-- Material provided --
-=-=-

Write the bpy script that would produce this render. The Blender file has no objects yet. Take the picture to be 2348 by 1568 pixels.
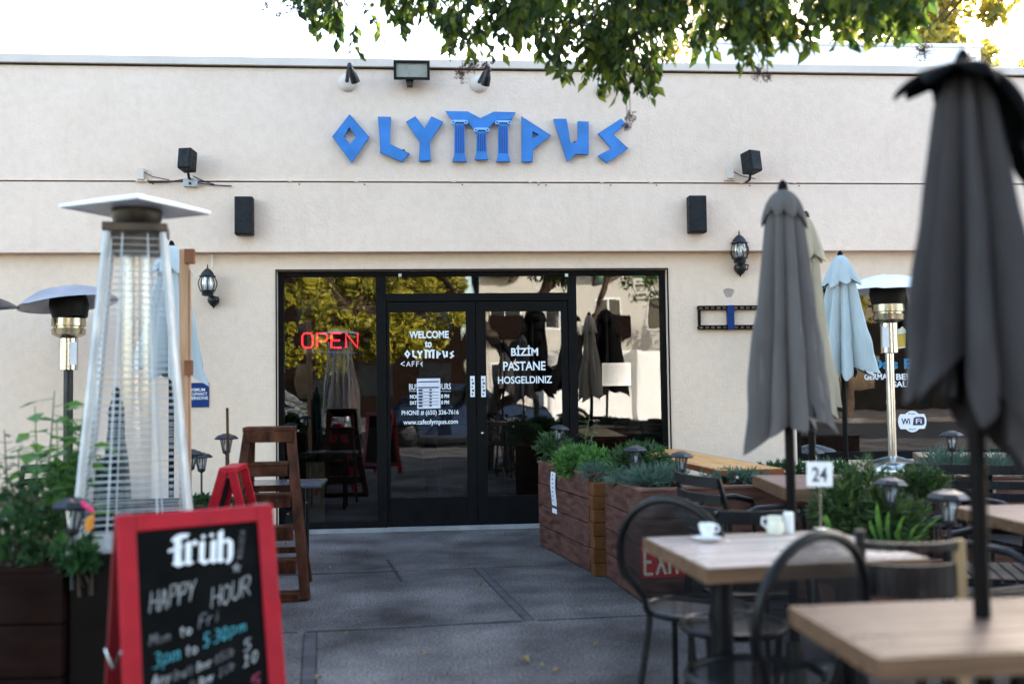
import bpy, math, random
from mathutils import Vector, Matrix, Euler
from mathutils.geometry import tessellate_polygon
V = Vector
PI = math.pi
scn = bpy.context.scene
rnd = random.Random(7)

# ------------------------------------------------------------------ camera
cam_d = bpy.data.cameras.new('camera')
cam = bpy.data.objects.new('camera', cam_d)
scn.collection.objects.link(cam)
cam_d.sensor_width = 36.0
cam_d.lens = 35.0
cam_d.clip_end = 800
CAM_H = 1.28
CAM_R = (Matrix.Rotation(math.radians(-4.85), 3, 'Z') @ Matrix.Rotation(PI/2 + math.atan(101/2283), 3, 'X')
         @ Matrix.Rotation(-0.014, 3, 'Z'))
cam.matrix_world = Matrix.Translation((0, 0, CAM_H)) @ CAM_R.to_4x4()
cam_d.dof.use_dof = True
cam_d.dof.focus_distance = 9.0
cam_d.dof.aperture_fstop = 1.45
scn.camera = cam

# ------------------------------------------------------------------ sky, sun, exposure
SUN_EL, SUN_AZ = math.radians(21), math.radians(34)
w = bpy.data.worlds.new('World')
scn.world = w
w.use_nodes = True
nt = w.node_tree
bg = nt.nodes['Background']
sky = nt.nodes.new('ShaderNodeTexSky')
sky.sky_type = 'NISHITA'
sky.sun_disc = False
sky.sun_elevation = SUN_EL
sky.sun_rotation = SUN_AZ
sky.air_density = 1.0
sky.dust_density = 1.5
sky.ozone_density = 0.4
nt.links.new(sky.outputs[0], bg.inputs[0])
bg.inputs[1].default_value = 0.15
sun_d = bpy.data.lights.new('sun', 'SUN')
sun_d.energy = 4.0
sun_d.angle = math.radians(0.5)
sun_d.color = (1.0, 0.93, 0.82)
sun = bpy.data.objects.new('sun', sun_d)
scn.collection.objects.link(sun)
sd = V((math.sin(SUN_AZ)*math.cos(SUN_EL), math.cos(SUN_AZ)*math.cos(SUN_EL), math.sin(SUN_EL)))
sun.rotation_euler = sd.to_track_quat('Z', 'Y').to_euler()
sun.location = sd*40
scn.view_settings.view_transform = 'Standard'
scn.view_settings.look = 'None'
scn.view_settings.gamma = 1
scn.view_settings.exposure = 2.95
scn.cycles.max_bounces = 8
scn.cycles.transparent_max_bounces = 24
scn.cycles.use_denoising = True

# ------------------------------------------------------------------ helpers
def at(px, py, y=None, z=None):
    """point of the real place seen at a spot of the 2348 x 1568 photograph, on the plane Y=y or Z=z"""
    d = CAM_R @ V(((px-1174)/2283, -(py-784)/2283, -1))
    t = y/d.y if y is not None else (z-CAM_H)/d.z
    return V((0, 0, CAM_H)) + d*t

INV = {}          # object -> matrix from world to the local space of its thing
class MB:
    def __init__(s): s.v = []; s.f = []; s.mi = []; s.sm = []; s.m = 0
    def add(s, vs, fs, smooth=False):
        b = len(s.v); s.v += [V(p) for p in vs]
        for f in fs:
            s.f.append([b+i for i in f]); s.mi.append(s.m); s.sm.append(smooth)
    def box(s, x0, x1, y0, y1, z0, z1):
        s.add([(x0,y0,z0),(x1,y0,z0),(x1,y1,z0),(x0,y1,z0),(x0,y0,z1),(x1,y0,z1),(x1,y1,z1),(x0,y1,z1)],
              [(0,3,2,1),(4,5,6,7),(0,1,5,4),(1,2,6,5),(2,3,7,6),(3,0,4,7)])
    def obox(s, c, sz, rot=None):
        M = rot if rot is not None else Matrix.Identity(3)
        c = V(c); a, b, d = sz[0]/2, sz[1]/2, sz[2]/2
        s.add([c + M @ V(p) for p in [(-a,-b,-d),(a,-b,-d),(a,b,-d),(-a,b,-d),(-a,-b,d),(a,-b,d),(a,b,d),(-a,b,d)]],
              [(0,3,2,1),(4,5,6,7),(0,1,5,4),(1,2,6,5),(2,3,7,6),(3,0,4,7)])
    def bar(s, p, q, wd, th, up=(0, 0, 1)):
        p, q = V(p), V(q); d = (q-p).normalized(); u = V(up)
        x = d.cross(u)
        if x.length < 1e-4: x = d.cross(V((1, 0, 0)))
        x.normalize(); n = x.cross(d)
        x = x*wd/2; n = n*th/2
        s.add([p-x-n, p+x-n, p+x+n, p-x+n, q-x-n, q+x-n, q+x+n, q-x+n],
              [(0,1,2,3),(7,6,5,4),(4,5,1,0),(5,6,2,1),(6,7,3,2),(7,4,0,3)])
    def tube(s, pts, r, n=8, closed=False):
        pts = [V(p) for p in pts]; k = len(pts)
        rs = r if isinstance(r, (list, tuple)) else [r]*k
        ring = []; prev = None
        for i, p in enumerate(pts):
            if closed: d = pts[(i+1) % k]-pts[i-1]
            else: d = pts[min(i+1, k-1)]-pts[max(i-1, 0)]
            d.normalize()
            if prev is None:
                a = d.orthogonal().normalized()
            else:
                a = prev - d*prev.dot(d)
                a = a.normalized() if a.length > 1e-6 else d.orthogonal().normalized()
            prev = a; b = d.cross(a)
            ring.append([p + (a*math.cos(2*PI*j/n) + b*math.sin(2*PI*j/n))*rs[i] for j in range(n)])
        vs = [q for g in ring for q in g]; fs = []
        for i in range(k if closed else k-1):
            i2 = (i+1) % k
            for j in range(n):
                j2 = (j+1) % n
                fs.append((i*n+j, i*n+j2, i2*n+j2, i2*n+j))
        if not closed:
            fs.append(tuple(range(n-1, -1, -1))); fs.append(tuple((k-1)*n+j for j in range(n)))
        s.add(vs, fs, True)
    def lathe(s, c, prof, n=24, M=None, mod=None, caps=True, a0=0):
        c = V(c); vs = []; k = len(prof)
        for i, (r, z) in enumerate(prof):
            for j in range(n):
                a = a0 + 2*PI*j/n
                rr, zz = (r, z) if mod is None else mod(i, a, r, z)
                p = V((rr*math.cos(a), rr*math.sin(a), zz))
                vs.append(c + (M @ p if M is not None else p))
        fs = []
        for i in range(k-1):
            for j in range(n):
                j2 = (j+1) % n
                fs.append((i*n+j, i*n+j2, (i+1)*n+j2, (i+1)*n+j))
        if caps:
            fs.append(tuple(range(n-1, -1, -1))); fs.append(tuple((k-1)*n+j for j in range(n)))
        s.add(vs, fs, True)
    def prism(s, loops, ext):
        """polygon (first loop) with holes (other loops), extruded by the vector ext"""
        loops = [[V(p) for p in l] for l in loops]; ext = V(ext)
        flat = [p for l in loops for p in l]; n = len(flat)
        tris = tessellate_polygon(loops)
        s.add(flat + [p+ext for p in flat],
              [tuple(t) for t in tris] + [tuple(n+i for i in reversed(t)) for t in tris])
        b = len(s.v)-2*n; o = 0
        for l in loops:
            m = len(l)
            for i in range(m):
                j = (i+1) % m
                s.f.append([b+o+i, b+o+j, b+n+o+j, b+n+o+i]); s.mi.append(s.m); s.sm.append(False)
            o += m
    def leaf(s, p, d, nrm, L, W, fold=0.25):
        d = V(d).normalized(); nrm = V(nrm)
        x = d.cross(nrm)
        if x.length < 1e-4: x = d.orthogonal()
        x.normalize(); u = x.cross(d)
        p = V(p)
        s.add([p, p+d*L*.45+x*W/2+u*W*fold, p+d*L, p+d*L*.45-x*W/2+u*W*fold, p+d*L*.5],
              [(0, 1, 4), (1, 2, 4), (0, 4, 3), (4, 2, 3)])
    def build(s, name, mats, parent=None, loc=None, world=True, bevel=0.0, ang=38, kind=None):
        if not isinstance(mats, (list, tuple)): mats = [mats]
        me = bpy.data.meshes.new(name)
        T = None
        if parent is not None:
            T = INV[parent.name] if world else None
        elif loc is not None and world: T = Matrix.Translation(-V(loc))
        vs = [T @ p for p in s.v] if T is not None else s.v
        me.from_pydata([tuple(p) for p in vs], [], s.f)
        for m_ in mats: me.materials.append(m_)
        me.polygons.foreach_set('material_index', s.mi)
        me.polygons.foreach_set('use_smooth', s.sm)
        me.update()
        if any(s.sm):
            try: me.set_sharp_from_angle(angle=math.radians(ang))
            except Exception: pass
        o = bpy.data.objects.new(name, me)
        scn.collection.objects.link(o)
        if parent is not None:
            o.parent = parent; INV[o.name] = INV[parent.name]
        else:
            l = V(loc) if loc is not None else V((0, 0, 0))
            o.location = l; INV[o.name] = Matrix.Translation(-l)
        if bevel:
            b = o.modifiers.new('bevel', 'BEVEL'); b.width = bevel; b.segments = 2
            b.limit_method = 'ANGLE'; b.angle_limit = math.radians(40)
        if kind: o['kind'] = kind
        return o

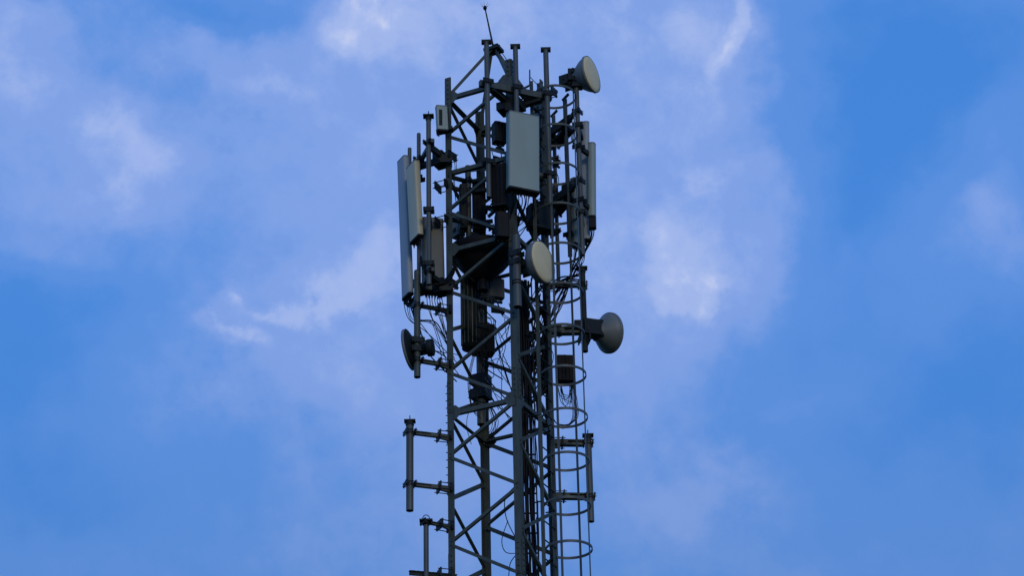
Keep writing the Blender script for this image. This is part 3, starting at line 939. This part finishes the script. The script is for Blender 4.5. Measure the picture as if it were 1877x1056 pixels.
# under and behind the front panel
for i in range(9):
    x0 = 940 + i * 5
    cable([(x0, 354, -1.0), (x0 + rnd.uniform(-3, 3), 372, -.95), (x0 - rnd.uniform(2, 16), 392 + rnd.uniform(0, 12), -.7), (940 + rnd.uniform(-8, 12), 425 + rnd.uniform(0, 20), -.4)], .007,
          'black cable dropping from the bottom of the wide front panel', 'cables dropping from the wide front panel', 'antenna_cable')
for i in range(26):
    x0, y0 = rnd.uniform(900, 935), rnd.uniform(268, 400)
    cable([(x0, y0, -.4), (x0 + rnd.uniform(-16, 16), y0 + rnd.uniform(12, 26), -.35), (x0 + rnd.uniform(-18, 18), y0 + rnd.uniform(26, 46), -.3), (x0 + rnd.uniform(-8, 14), y0 + rnd.uniform(45, 75), -.2)], rnd.choice((.006, .008, .011)),
          'black cable tangled left of and below the wide front panel', 'tangled cables behind the wide front panel', 'jumper_cable')
for i in range(10):
    x0, y0 = rnd.uniform(1003, 1022), rnd.uniform(270, 345)
    cable([(x0, y0, .2), (x0 + rnd.uniform(-6, 10), y0 + 14, .2), (x0 + rnd.uniform(-8, 8), y0 + 30, .2), (x0 + rnd.uniform(-4, 8), y0 + 48, .2)], .006,
          'small black cable curled among the pipes inside the cage outline', 'curled cables among the right frame pipes', 'jumper_cable')
for i in range(3):
    cable([(1051 + i, 236, -.1), (1047 + 2 * i, 250, -.1), (1050 + i, 262, -.1), (1056, 275, -.2), (1060 + i, 292, -.2)], .006,
          'thin cable curling down from the upper right dish pipe', 'thin cables under the upper right dish', 'thin_wire')
# right panels down to the ladder side
for i in range(11):
    x0, y0 = (rnd.uniform(1081, 1089), 419) if i < 4 else (rnd.uniform(1048, 1080), rnd.uniform(442, 452))
    cable([(x0, y0, -.1), (x0 - rnd.uniform(1, 5), y0 + rnd.uniform(20, 34), .0), (1056 - rnd.uniform(0, 12), 496 + rnd.uniform(0, 14), .2), (1030 - rnd.uniform(0, 14), 545 + rnd.uniform(0, 20), .3), (1004 - rnd.uniform(0, 10), 605 + rnd.uniform(0, 30), .2), (972, 660 + rnd.uniform(0, 40), .1)],
          rnd.choice((.006, .008, .010)), 'black cable sweeping from the right panels down into the tower', 'cables sweeping down from the right panels', 'antenna_cable')
for i in range(5):
    cable([(1014, 518 + 6 * i, .3), (1030, 506 + 5 * i, .3), (1046, 505 + 4 * i, .25), (1062, 500 + 6 * i, .2)], .012,
          'thick cable strung between the right leg and the lower right dish pipe', 'thick cables above the lower right dish', 'cable_loop', 2)
# web of cables between bundle and right leg
for i in range(28):
    x0, y0 = rnd.uniform(968, 1006), rnd.uniform(480, 640)
    cable([(x0, y0, .15), (x0 + rnd.uniform(-14, 14), y0 + rnd.uniform(20, 40), .15), (x0 + rnd.uniform(-22, 16), y0 + rnd.uniform(45, 80), .1), (966 + rnd.uniform(-4, 26), y0 + rnd.uniform(90, 140), .05)], rnd.choice((.006, .009, .013)),
          'black cable in the web between the feeder bundle and the right leg', 'web of cables beside the feeder bundle', 'jumper_cable')
for i in range(12):
    x0, y0 = rnd.uniform(972, 990), rnd.uniform(700, 960)
    q_ = rnd.uniform(-3, 9)
    cable([(x0, y0, .15), (x0 + q_ * .6, y0 + 45, .15), (x0 + q_, y0 + 95, .1), (x0 + q_ * .5 + rnd.uniform(-4, 4), y0 + 150, .05)], rnd.choice((.006, .008)),
          'thin black cable hanging beside the lower feeder bundle', 'thin cables beside the lower feeder bundle', 'jumper_cable')
# loops hanging in the centre bays
for i in range(18):
    x0, y0 = rnd.uniform(868, 925), rnd.uniform(570, 660)
    cable([(x0, y0, .2), (x0 + rnd.uniform(0, 25), y0 + rnd.uniform(15, 40), .2), (x0 + rnd.uniform(-8, 35), y0 + rnd.uniform(40, 80), .2), (min(948, x0 + rnd.uniform(5, 60)), y0 + rnd.uniform(60, 140), .1)], rnd.choice((.005, .006, .009)),
          'black cable looping below the black bowl inside the tower', 'cables looping in the middle of the tower', 'jumper_cable')
for i in range(10):
    x0 = rnd.uniform(880, 940)
    cable([(x0, 556, .0), (x0 + 8, 575 + rnd.uniform(-4, 8), .0), (x0 + rnd.uniform(12, 30), 590, .0), (x0 + rnd.uniform(0, 20), 620, .05)], .006,
          'short black cable under the cream box inside the tower', 'short cables under the cream box', 'jumper_cable')
for i in range(5):
    x0 = 858 + i * 2
    cable([(x0 + 12, 640, .3), (x0 + 2, 680, .3), (x0, 710 + 6 * i, .3), (x0 + 6, 745 + 5 * i, .3), (x0 + 20, 760 + 4 * i, .3)] if i < 3 else [(872, 730, .3), (858, 760, .3), (856, 785, .3), (864, 815, .3)], .005,
          'thin cable hanging beside the open end of the rear leg pipe', 'thin cables beside the rear leg pipe', 'thin_wire')
for i in range(6):
    cable([(893 + i, 740, .4), (905 + rnd.uniform(-3, 8), 765 + rnd.uniform(0, 10), .4), (904 + rnd.uniform(-8, 6), 785 + 3 * i, .4), (896, 795 + 2 * i, .4)], .005,
          'thin cable loop between the rear leg and the nearest leg at mid height', 'thin loops right of the rear leg', 'thin_wire')
# loops under the finned radio in the cage
for i in range(7):
    xx = 1026 + rnd.uniform(-4, 4)
    cable([(xx, 708, .5), (xx + 6, 722 + 3 * i, .5), (xx + 18, 724 + 3.5 * i, .5), (1050 - i, 706, .5)], .005,
          'thin cable loop hanging under the finned radio unit in the cage', 'thin loops under the finned radio unit', 'thin_wire')
for i in range(6):
    xx = 1046 + 2 * i
    cable([(1046 + i, 706, .5), (xx + 1, 730, .5), (xx + 4, 760, .5), (xx - 4, 778 - i, .5), (1020 + 2 * i, 776 + 2 * i, .5), (1012, 764, .4)], .005,
          'thin cable falling past the cage hoops and looping back to the leg', 'thin cables falling from the finned radio unit', 'thin_wire')
cable([(944, 892, -.4), (926, 915, -.35), (928, 950, -.35), (944, 985, -.4)], .007, 'single black cable bowing left of the nearest leg, upper of two', None, 'cable_loop')
cable([(931, 955, -.35), (920, 990, -.35), (926, 1012, -.35), (944, 1015, -.4), (950, 1008, -.4)], .006, 'black cable forming a hanging loop low beside the nearest leg', None, 'cable_loop')
cable([(946, 1018, -.35), (935, 1035, -.35), (932, 1070, -.35)], .007, 'short black cable leaving the bottom edge beside the nearest leg', None, 'cable_loop')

-=-=-

-- Task to complete --
Omit the pictures, then repeat exactly each line from the beginning of the listing through the line with "scn.cycles.use_denoising = True".

-- Answer below --
Write the bpy script that would produce this render. The Blender file has no objects yet. Take the picture to be 2348 by 1568 pixels.
import bpy, math, random
from mathutils import Vector, Matrix, Euler
from mathutils.geometry import tessellate_polygon
V = Vector
PI = math.pi
scn = bpy.context.scene
rnd = random.Random(7)

# ------------------------------------------------------------------ camera
cam_d = bpy.data.cameras.new('camera')
cam = bpy.data.objects.new('camera', cam_d)
scn.collection.objects.link(cam)
cam_d.sensor_width = 36.0
cam_d.lens = 35.0
cam_d.clip_end = 800
CAM_H = 1.28
CAM_R = (Matrix.Rotation(math.radians(-4.85), 3, 'Z') @ Matrix.Rotation(PI/2 + math.atan(101/2283), 3, 'X')
         @ Matrix.Rotation(-0.014, 3, 'Z'))
cam.matrix_world = Matrix.Translation((0, 0, CAM_H)) @ CAM_R.to_4x4()
cam_d.dof.use_dof = True
cam_d.dof.focus_distance = 9.0
cam_d.dof.aperture_fstop = 1.45
scn.camera = cam

# ------------------------------------------------------------------ sky, sun, exposure
SUN_EL, SUN_AZ = math.radians(21), math.radians(34)
w = bpy.data.worlds.new('World')
scn.world = w
w.use_nodes = True
nt = w.node_tree
bg = nt.nodes['Background']
sky = nt.nodes.new('ShaderNodeTexSky')
sky.sky_type = 'NISHITA'
sky.sun_disc = False
sky.sun_elevation = SUN_EL
sky.sun_rotation = SUN_AZ
sky.air_density = 1.0
sky.dust_density = 1.5
sky.ozone_density = 0.4
nt.links.new(sky.outputs[0], bg.inputs[0])
bg.inputs[1].default_value = 0.15
sun_d = bpy.data.lights.new('sun', 'SUN')
sun_d.energy = 4.0
sun_d.angle = math.radians(0.5)
sun_d.color = (1.0, 0.93, 0.82)
sun = bpy.data.objects.new('sun', sun_d)
scn.collection.objects.link(sun)
sd = V((math.sin(SUN_AZ)*math.cos(SUN_EL), math.cos(SUN_AZ)*math.cos(SUN_EL), math.sin(SUN_EL)))
sun.rotation_euler = sd.to_track_quat('Z', 'Y').to_euler()
sun.location = sd*40
scn.view_settings.view_transform = 'Standard'
scn.view_settings.look = 'None'
scn.view_settings.gamma = 1
scn.view_settings.exposure = 2.95
scn.cycles.max_bounces = 8
scn.cycles.transparent_max_bounces = 24
scn.cycles.use_denoising = True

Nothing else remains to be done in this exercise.